[Recorded data]
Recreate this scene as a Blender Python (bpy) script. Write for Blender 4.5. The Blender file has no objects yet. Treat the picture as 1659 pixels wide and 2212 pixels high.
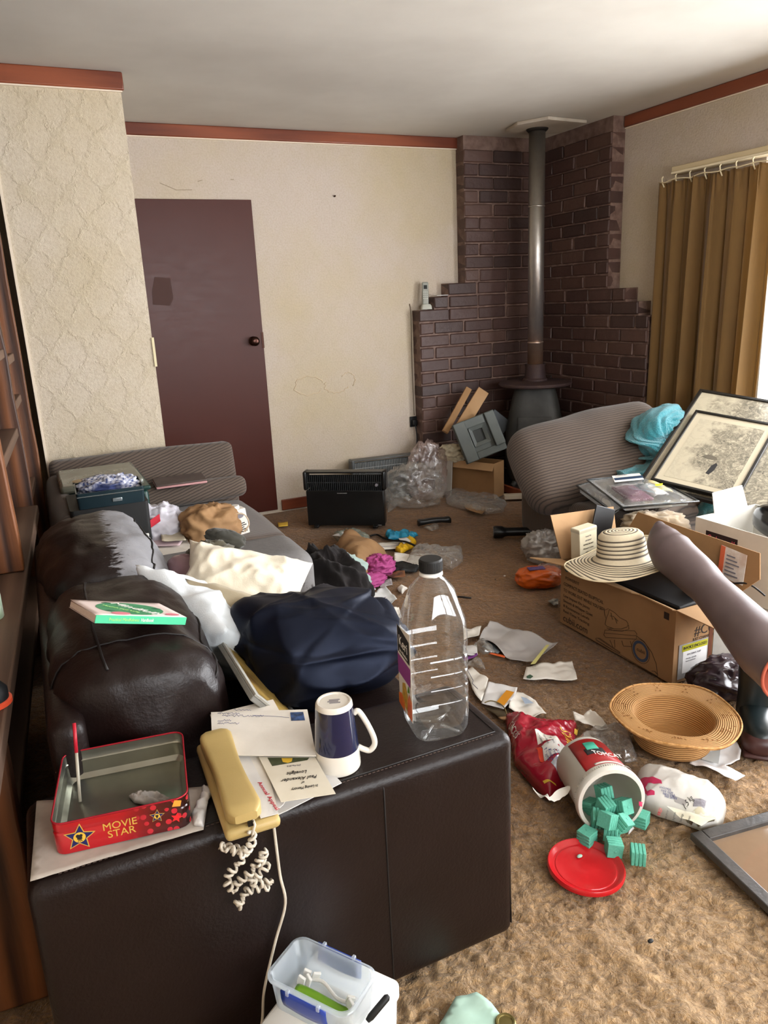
import bpy, bmesh, math, random
from mathutils import Vector, Matrix, Euler, noise as N
random.seed(7)
S = bpy.context.scene
COL = S.collection
PI = math.pi
# ------------------------------------------------------------------ camera
CAM_H, FPX = 1.37, 1631.36
_p, _r, _y = 0.274589, -0.0471841, -0.4262838
_f0 = Vector((-math.sin(_y), math.cos(_y), 0)); _r0 = Vector((math.cos(_y), math.sin(_y), 0)); _u0 = Vector((0, 0, 1))
_f = _f0*math.cos(_p) - _u0*math.sin(_p); _u = _f0*math.sin(_p) + _u0*math.cos(_p)
_rr = _r0*math.cos(_r) + _u*math.sin(_r); _uu = -_r0*math.sin(_r) + _u*math.cos(_r)
cam = bpy.data.objects.new('camera', bpy.data.cameras.new('camera')); COL.objects.link(cam)
cam.data.sensor_fit = 'HORIZONTAL'; cam.data.sensor_width = 36; cam.data.lens = FPX/1659*36
cam.data.clip_start = 0.02
cam.matrix_world = Matrix(((_rr.x, _uu.x, -_f.x, 0), (_rr.y, _uu.y, -_f.y, 0), (_rr.z, _uu.z, -_f.z, CAM_H), (0, 0, 0, 1)))
S.camera = cam
# ------------------------------------------------------------------ sky, daylight, exposure
W = bpy.data.worlds.new('overcast_sky'); S.world = W; W.use_nodes = True
W.node_tree.nodes['Background'].inputs[0].default_value = (0.93, 0.96, 1.0, 1)
W.node_tree.nodes['Background'].inputs[1].default_value = 3.0
def area_light(name, loc, target, sx, sy, power, col=(1, 1, 1)):
    l = bpy.data.lights.new(name, 'AREA'); l.shape = 'RECTANGLE'; l.size = sx; l.size_y = sy; l.energy = power; l.color = col
    o = bpy.data.objects.new(name, l); COL.objects.link(o); o.location = loc
    d = Vector(target) - Vector(loc); o.rotation_euler = d.to_track_quat('-Z', 'Y').to_euler()
    return o
area_light('daylight_patio_door', (3.95, 1.20, 1.15), (0, 1.15, 0.80), 2.4, 1.9, 150, (0.97, 0.98, 1.0))
area_light('daylight_rear_window', (1.7, -1.45, 1.55), (1.7, 3, 1.2), 2.6, 1.4, 75, (0.97, 0.98, 1.0))
S.view_settings.view_transform = 'Standard'; S.view_settings.look = 'None'; S.view_settings.gamma = 1
S.view_settings.use_curve_mapping = False
S.view_settings.exposure = 0.52
S.cycles.max_bounces = 8; S.cycles.diffuse_bounces = 5; S.cycles.transparent_max_bounces = 16
S.cycles.use_denoising = True
S.cycles.sample_clamp_indirect = 6
# ------------------------------------------------------------------ helpers
def ray(px, py): return _rr*((px-829.5)/FPX) - _uu*((py-1106)/FPX) + _f
def Z(px, py, z=0.0):
    d = ray(px, py); t = (z-CAM_H)/d.z; return Vector((d.x*t, d.y*t, z))
def Yp(px, py, y):
    d = ray(px, py); t = y/d.y; return Vector((d.x*t, y, CAM_H + d.z*t))
def Xp(px, py, x):
    d = ray(px, py); t = x/d.x; return Vector((x, d.y*t, CAM_H + d.z*t))
def nz(p, s=1, seed=0): return N.noise(Vector(p)*s + Vector((seed*7.31, seed*3.17, seed*1.93)))
def ridge(p, s=1, seed=0): return 1 - abs(nz(p, s, seed))*2
def crease(p, s, seed=0, octv=3):
    a, r = 0, 1
    for i in range(octv): a += r*(abs(nz(p, s, seed+i*5))*2 - .35); s *= 2.1; r *= .5
    return a
def tag(o, label=None, cat=None, group=None, kind=None):
    if label: o['label'] = label
    if cat: o['category'] = cat
    if group: o['group'] = group
    if kind: o['kind'] = kind
    return o
def thing(name, label, cat, loc=(0, 0, 0), rot=(0, 0, 0), group=None):
    o = bpy.data.objects.new(name, None); COL.objects.link(o); o.empty_display_size = .05
    o.location = loc; o.rotation_euler = rot
    return tag(o, label, cat, group)
def frame(o, origin, xd, yd):
    x = Vector(xd).normalized(); z = x.cross(Vector(yd)).normalized(); y = z.cross(x)
    o.matrix_world = Matrix(((x.x, y.x, z.x, origin[0]), (x.y, y.y, z.y, origin[1]), (x.z, y.z, z.z, origin[2]), (0, 0, 0, 1)))
    return o
class MB:
    def __init__(s): s.v = []; s.f = []; s.m = []
    def add(s, vs, fs, mi=0):
        b = len(s.v); s.v += [tuple(v) for v in vs]; s.f += [tuple(i+b for i in f) for f in fs]; s.m += [mi]*len(fs); return s
    def box(s, c, d, rz=0, mi=0, rot=None, taper=1):
        R = rot.to_matrix() if rot else Matrix.Rotation(rz, 3, 'Z'); c = Vector(c); vs = []
        for k in (-.5, .5):
            q = taper if k > 0 else 1
            for i, j in ((-.5, -.5), (.5, -.5), (.5, .5), (-.5, .5)): vs.append(c + R @ Vector((i*d[0]*q, j*d[1]*q, k*d[2])))
        return s.add(vs, [(3, 2, 1, 0), (4, 5, 6, 7), (0, 1, 5, 4), (1, 2, 6, 5), (2, 3, 7, 6), (3, 0, 4, 7)], mi)
    def bb(s, a, b, mi=0):
        return s.box([(a[i]+b[i])/2 for i in range(3)], [abs(b[i]-a[i]) for i in range(3)], 0, mi)
    def tube(s, pts, r, n=8, mi=0, cap=True, closed=False):
        pts = [Vector(p) for p in pts]; L = len(pts); rs = r if isinstance(r, (list, tuple)) else [r]*L
        up = None; rings = []
        for i, p in enumerate(pts):
            t = (pts[(i+1) % L] - pts[i-1]) if closed else (pts[min(i+1, L-1)] - pts[max(i-1, 0)])
            t.normalize()
            if up is None: up = t.orthogonal().normalized()
            up = (up - t*up.dot(t)); up = up.normalized() if up.length > 1e-6 else t.orthogonal().normalized()
            b = t.cross(up)
            rings.append([p + (up*math.cos(2*PI*k/n) + b*math.sin(2*PI*k/n))*rs[i] for k in range(n)])
        vs = [v for q in rings for v in q]; fs = []
        for i in range(L if closed else L-1):
            a = i*n; c = ((i+1) % L)*n
            for k in range(n): fs.append((a+k, a+(k+1) % n, c+(k+1) % n, c+k))
        if cap and not closed: fs += [tuple(range(n-1, -1, -1)), tuple(range((L-1)*n, L*n))]
        return s.add(vs, fs, mi)
    def lathe(s, prof, n=32, mi=0, c=(0, 0, 0), sx=1, sy=1, cap0=True, cap1=True):
        vs = []; fs = []; L = len(prof)
        for r, z in prof:
            for k in range(n): vs.append((c[0]+r*sx*math.cos(2*PI*k/n), c[1]+r*sy*math.sin(2*PI*k/n), c[2]+z))
        for i in range(L-1):
            for k in range(n): fs.append((i*n+k, i*n+(k+1) % n, (i+1)*n+(k+1) % n, (i+1)*n+k))
        if cap0: fs.append(tuple(range(n-1, -1, -1)))
        if cap1: fs.append(tuple(range((L-1)*n, L*n)))
        return s.add(vs, fs, mi)
    def prism(s, poly, z0, z1, mi=0, xf=None):
        n = len(poly); vs = [(p[0], p[1], z0) for p in poly] + [(p[0], p[1], z1) for p in poly]
        if xf: vs = [xf(Vector(v)) for v in vs]
        fs = [tuple(range(n-1, -1, -1)), tuple(range(n, 2*n))] + [(k, (k+1) % n, n+(k+1) % n, n+k) for k in range(n)]
        return s.add(vs, fs, mi)
    def grid(s, fn, nu, nv, mi=0, wrap=False):
        vs = [fn(i/nu, j/nv) for j in range(nv+1) for i in range(nu+1)]; w = nu+1
        fs = [(j*w+i, j*w+i+1, (j+1)*w+i+1, (j+1)*w+i) for j in range(nv) for i in range(nu)]
        return s.add(vs, fs, mi)
    def obj(s, name, mats, parent=None, smooth=False, bevel=0, bseg=2, sub=0, solid=0, soff=0, auto=None):
        me = bpy.data.meshes.new(name); me.from_pydata(s.v, [], s.f)
        mats = mats if isinstance(mats, (list, tuple)) else [mats]
        for m in mats: me.materials.append(m)
        if len(mats) > 1: me.polygons.foreach_set('material_index', s.m)
        if smooth: me.polygons.foreach_set('use_smooth', [True]*len(me.polygons))
        o = bpy.data.objects.new(name, me); COL.objects.link(o)
        if parent: o.parent = parent
        if auto is not None:
            me.polygons.foreach_set('use_smooth', [True]*len(me.polygons)); sharp(me, auto)
        if solid:
            m = o.modifiers.new('thick', 'SOLIDIFY'); m.thickness = solid; m.offset = soff
        if bevel:
            m = o.modifiers.new('bevel', 'BEVEL'); m.width = bevel; m.segments = bseg; m.limit_method = 'ANGLE'; m.angle_limit = .6; m.harden_normals = False
            me.polygons.foreach_set('use_smooth', [True]*len(me.polygons)); sharp(me, 50)
        if sub:
            m = o.modifiers.new('sub', 'SUBSURF'); m.levels = sub; m.render_levels = sub
        me.update(); return o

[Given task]
Locate the lines above that contain "objects" and copy them.

[Result below]
Recreate this scene as a Blender Python (bpy) script. Write for Blender 4.5. The Blender file has no objects yet. Treat the picture as 1659 pixels wide and 2212 pixels high.
cam = bpy.data.objects.new('camera', bpy.data.cameras.new('camera')); COL.objects.link(cam)
    o = bpy.data.objects.new(name, l); COL.objects.link(o); o.location = loc
    o = bpy.data.objects.new(name, None); COL.objects.link(o); o.empty_display_size = .05
        o = bpy.data.objects.new(name, me); COL.objects.link(o)